The OU course seems to have ground to a halt again.  I am resting in the smugness of having got ahead of myself by a week or so and I am reluctant to start reading about that Great Fraud, Andy Warhol.  To be fair, there is some of his stuff which I quite like and, of course, I can see his importance in the development of Pop Art and in inaugurating the surge of gullible buyers who have allowed the likes of Jeff Koons to command eye wateringly stupid prices for his work these days. 
One of the best things about Warhol is that however negative you feel like being about his work, you will probably find that the man himself has beaten you to your position and already voiced your own caveats about the art with that dismissive tongue in cheek honesty that is so infuriating when you are trying to lose your temper about something you find inauthentic.  From his hair to his ‘superstars’ to the Factory and his Polaroid’s his is the apotheosis of the inauthentic!  And there is something wonderful about that!
My research into Guevara progresses, albeit slowly.  At least I have the prospect of actually seeing some of the work in the flesh.  Though the painting I would really like to see, ‘Little Splash’ is infuriatingly difficult to trace.  I have not given up.  My latest wheeze is to contact the Rothschild Foundation and find out if their records for the Guevara exhibition of 1974 exist and they have a buyer for that particular painting, or if it wasn’t for sale an owner.
Guevara has taken up all my time and I have done no work at all on Hockney.  The problem with him is that there is too much information available and at least I know that I will be able to see the painting that I am going to discuss when I go to London for the study day in May.
I am now uncomfortably aware that we are in February and May is disconcertingly near – but such proximity usually galvanizes me into action and keeps the juices flowing.

The one item that I constantly forget to buy when I go to the shops is a box of tea bags.  This has meant that I have been drinking various mixtures of teas as my usually morning (and afternoon and evening) beverage.  These mixtures are much more potent than the insipid offerings from Typhoo and Brooke Bond, but it does mean that I have been hard lining on caffeine-heavy leaves and I think that my furred tongue and clogged veins need a bit of a holiday that commercial tea would give.  Sometimes all you want is the unstructured taste of obviousness rather than the complexity of reality!
            The one thing that I have not been able to get recently is my red Early Gray.  This potent blend was available from the most expensive coffee shop in the world, just by the car park in the centre of town.  For some reason (I suspect because I was the only person who bought it) they have stopped carrying this product and I have had to make do with the black.  This is nothing like as potent and as aromatic and is very much a second best.

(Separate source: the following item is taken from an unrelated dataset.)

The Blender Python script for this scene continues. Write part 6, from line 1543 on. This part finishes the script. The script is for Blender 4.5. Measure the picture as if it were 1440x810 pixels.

            Another tea, coffee and spice shop has opened up (at the side of the same car park) and I have been buying my Darjeeling and Te Ingles from them.  I have done my best to persuade them to get some Earl Grey and they have (eventually) responded by buying some black and assuring me that they will try and get some of the hard stuff.  As far as I can work out from the enthusiastic Spanish of the lady owner there have been problems with the supplier and they require them to take delivery of far too great a quantity of tea to make it worthwhile for them to stock.  I will persevere and see what I can get them to do!
            Meanwhile a holiday of tea inspididity would not come amiss.